Do "to be" and "to have" work differently from each other with "each"?

Notes for context: I am a native BrEng speaker. I have read "Each of these is" vs. "each of these are", How does "each" change "are" to "is"?, and What should I use between "triple" vs. "all"? and I understand the general concept of "Each of them is" and how "each" always takes the singular.

Reading my daughter's bedtime story this evening, I came across the phrase "They each have a bag of equipment". It made me wonder why the following seems naturally (to me at least) to be true:

(Correct) Each of them has an X
(Correct) They each have an X
(Correct) Each of them is a Y
(Incorrect?) They each are a Y

I would never say (to use the examples from one of the posts I linked) "I have three pens. They each are green.", but "I have three pens. They each have a lid." is fine.

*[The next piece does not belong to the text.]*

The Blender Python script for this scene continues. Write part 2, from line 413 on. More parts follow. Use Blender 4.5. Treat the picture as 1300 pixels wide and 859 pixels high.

Is "to have" different from "to be" when it comes to using it with "each"?


Solution 1:

Janus Bahs Jacquet answered this perfectly in a comment but didn't respond to my request to re-post the comment as an answer, so I'm re-posting it here as a CW answer.

When used adverbially like this, each means ‘per [noun]’, which makes sense with have (distributive possession), but not with be (distributive being?). You can see this even more clearly if you move it to the end of the sentence: “The kids have three apples each” vs. “*The kids are boys each”.